Gustavus broke from his quarters, and marched across the Long Wood into Westmanland. His course lay through districts which bore traces yet fresh of the enemy's passage. The peasantry rose as he advanced. On St. George's Day, April 23d, he mustered his army at the church of Romfertuna. The number is stated by the chronicles at from fifteen to twenty thousand men, yet on the correctness of this little reliance can be placed, even if we did not absolutely class this account with those which compare the multitude of Dalesmen in the fight of Brunneback to the sands of the sea-shore and the leaves of the forest, and their arrows to the hail of the storm-cloud. The liberation of Sweden by Gustavus Vasa is a history written by the people, and they counted neither themselves nor their foes. The army was now divided under two generals, Lawrence Olaveson and Lawrence Ericson, both practised warriors. Gustavus next issued his declaration of war against Christian, and marched to Westeras. He expected here to be met by the peasants of the western mining district from Lindesberg and Nora, who had already taken the oath of fidelity to him through his deputies; but instead of this he was informed that Peter Ugla, one of those intrusted with the performance of this duty, had allowed himself to be surprised at Koping, and cut to pieces with his whole force. On the other hand, tidings arrived that the peasants on Wermd Isle had revolted, slain a band of Christian's men in the church itself, and made themselves masters of two of his ships. The letters conveying the news, and magnifying the advantages gained, Gustavus caused to be read aloud to his followers.

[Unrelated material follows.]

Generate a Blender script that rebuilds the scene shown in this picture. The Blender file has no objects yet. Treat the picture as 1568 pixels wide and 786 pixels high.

Theodore Slagheck, exercising power with barbarous cruelty and outrage, had himself taken the command of the castle of Westeras. He caused all the fences of the neighborhood to be broken down, in order to be able to use his cavalry without impediment against the insurgent peasants, who, on April 29th, approached the town. Both horsemen and foot, with field-pieces, marched against them; and Gustavus, who had interdicted his men from engaging in a contest with the enemy, intending to defer the attack till the following day, was still at Balundsas, half a mile from the town, when news reached him that his young soldiers were already at blows with their adversaries, and he hastened to their assistance. The Dalecarlians opposed their long pikes to the onset of the cavalry with such effect that, more than four hundred horses having perished in the assault, they were driven back on the infantry, who were posted in their rear, and compelled to flee along with them, while Lawrence Ericson pushed into the town by a circuitous road and possessed himself of the enemy's artillery in the market-place. When the garrison of the castle observed this, they set fire to the houses by shooting their combustibles, and burned the greatest part of the town. The miners and peasants dispersed to extinguish the flames or to plunder, bartered with one another the goods of the traders in the booths, possessed themselves of the stock of wine in the cathedral and the council-house, seated themselves round the vats, drank and sang. The Danes, reënforced from the castle, rallied anew, and the victory would undoubtedly have been changed into an overthrow had not Gustavus sent Lawrence Olaveson, with the followers he had kept about him, again into the town, where, after a renewal of the conflict, the foe was put to an utter rout. Many cast away their arms, and threw themselves, between fire and sword, into the waters. Gustavus caused all the stores of spirituous liquors to be destroyed, and beat in the wine casks with his own hand.